One of the documentaries that Filimonova is trying to sell to international broadcasters is called “Cinematic Falsehoods of the 20th Century”. It analyses how the filmed events that inspired millions of citizens of Soviet Russia were in fact carefully staged re-enactments just for the camera.

The launch into space of Russia’s first astronaut Yuri Gagarin, the first nuclear tests in the USSR and the raising of the Soviet flag over the Kremlin are only some of the sequences that the film unmasks as the re-creations of skilled directors and cameramen.

Other projects focus on the challenges of everyday life in contemporary Russia, like the action series “Cobra”, based on crime fighters at the Moscow tax police who struggle not to become enmired in corruption themselves. “Drug Addiction Russian Style” depicts the lives of a young drug-addict couple, and their attempts to kick the habit.

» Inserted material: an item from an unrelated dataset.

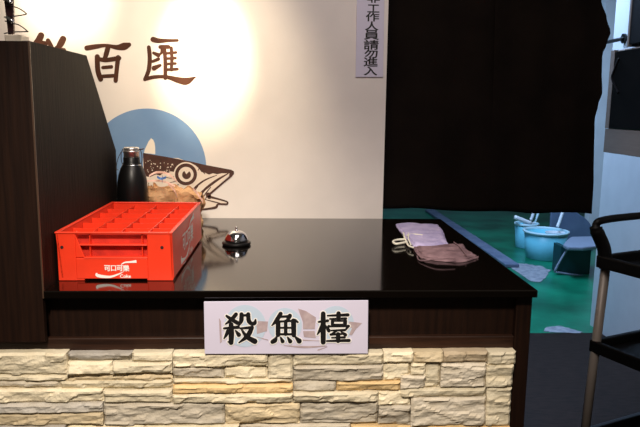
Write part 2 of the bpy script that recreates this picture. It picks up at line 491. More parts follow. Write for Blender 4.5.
# ------------------------------------------------------------------ tall cabinet at the left
ysl = P(87, 55.7, X=XL).y; yck = P(117, 170, X=XL).y
ZC = 0.5 * (P(87, 55.7, X=XL).z + P(33, 40.5, Y=YF + 0.006).z)
zback = P(117, 150, X=XL).z
YK = 1.612
cb = thing('tall_cabinet', 'tall dark wood cabinet with sloping top at the left end of the counter', 'cabinet', (XL, YK, ztu))
def at_cb(bm): bmesh.ops.translate(bm, verts=bm.verts[:], vec=(-XL, -YK, -ztu)); return bm
bm = bmesh.new()
prism(bm, [(XL - 0.001, YK + .001, ztu), (XL - 0.001, YK + .001, ZC), (XL - 0.001, ysl, ZC), (XL - 0.001, yck, zback), (XL - 0.001, yck, ztu)], (-0.02, 0, 0))
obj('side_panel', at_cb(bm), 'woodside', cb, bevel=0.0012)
obj('front_panel', at_cb(boxbm((-1.9, YK - 0.002, zr1 + .001), (XL - 0.004, YK + 0.018, ZC - 0.001))), 'wood', cb, bevel=0.001)
bm = bmesh.new()
prism(bm, [(XL - 0.021, YK + .018, ZC - 0.02), (XL - 0.021, YK + .018, ZC - .001), (XL - 0.021, ysl, ZC - .001), (XL - 0.021, yck, zback - .001), (XL - 0.021, yck, zback - 0.021), (XL - 0.021, ysl, ZC - 0.021)], (-1.28, 0, 0))
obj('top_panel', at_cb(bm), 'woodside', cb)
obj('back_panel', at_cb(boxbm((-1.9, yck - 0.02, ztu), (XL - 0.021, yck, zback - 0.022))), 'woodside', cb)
bm = bmesh.new()
prism(bm, [(XL + 0.0003, YK - .002, ztu), (XL + 0.0003, YK - .002, ZC), (XL + 0.0003, YK + 0.001, ZC), (XL + 0.0003, YK + .001, ztu)], (-0.004, 0, 0))
obj('edge_strip', at_cb(bm), 'edge', cb)

# ------------------------------------------------------------------ wire rack on the cabinet
Yr_ = 1.92
rk = thing('wire_rack', 'reddish brown post with pointed wire prongs standing on the tall cabinet', 'rack', (P(12, 37, Y=Yr_).x, Yr_, ZC))
ro = Vector(rk.location)
def L(px, py, Y=Yr_): return P(px, py, Y=Y) - ro
bm = bmesh.new()
prism(bm, [L(8.0, 36), L(13.6, 33), L(12.6, 0), L(11, -30), L(2, -30), L(3.8, 0)], (0, 0.012, 0))
obj('post', bm, 'brownstrip', rk, bevel=0.002)
bmx = boxbm((L(8, 36).x, -0.025, 0.0), (L(25, 36).x, 0.03, L(20, 35.5).z)); obj('base', bmx, 'cream', rk, bevel=0.003)
for pts in ([(4, 17), (13, 16.4), (25.5, 14.4), (25, 12.5), (20, 9), (14, 6.7), (6, 5)], [(4, 33.5), (13, 32), (26.5, 31.6), (27, 30.8), (20, 25.5), (14, 23.5), (5, 21)], [(3, 0), (12, -1), (24, -3), (24.5, -5), (19, -9), (12, -12)]):
    bm = bmesh.new(); tube(bm, [L(x, y, Yr_ - 0.006 - 0.05 * max(0, (x - 13)) / 14) for x, y in pts], 0.0016, 8, n=5); obj('prong', bm, 'wire', rk, smooth=True)
for (x, y) in ((9, 1), (10.5, 20)):
    bm = bmesh.new(); tube(bm, [L(x - 3.5, y - 3, Yr_ - .004), L(x + 2.5, y + 2.5, Yr_ - .006)], 0.006, 8, n=3); obj('clip', bm, 'chrome', rk, smooth=True)


# ------------------------------------------------------------------ wall lettering and mural
def onwall(px, py, lay):
    return P(px, py, Y=YB - 0.0012 - lay)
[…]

In Croatia, state broadcaster HRT Croatian Television is also creating programming that deals with the country’s troubled recent history. The state broadcaster produced “How the war began on my island”, a film which takes place at the time of the break-up of Yugoslavia in a Serbian outpost on a tiny island on the Adriatic Sea.

The protagonist desperately tries to get his son out of a barracks after he is drafted into the army. Meanwhile an American-Polish filmmaker Lech Kowalski, has returned to Poland and is now filming “Invasion”, a documentary about a road built by slave-labourers from Nazi concentration camps.

Kowalski’s recent film “The Boot Factory” follows a group of young Polish punk rockers in Krakow, Poland. The director went around with the group for a year, documenting at a respectful and sensitive distance their drunken parties, marriages, drug addictions and the operations of their small boot-making business.

The film, which has been aired by the German-French broadcaster Arte, has not yet been bought for screening in Poland. Its Paris- based distributor believes Polish audiences are not yet ready to see the country’s “underground realities”.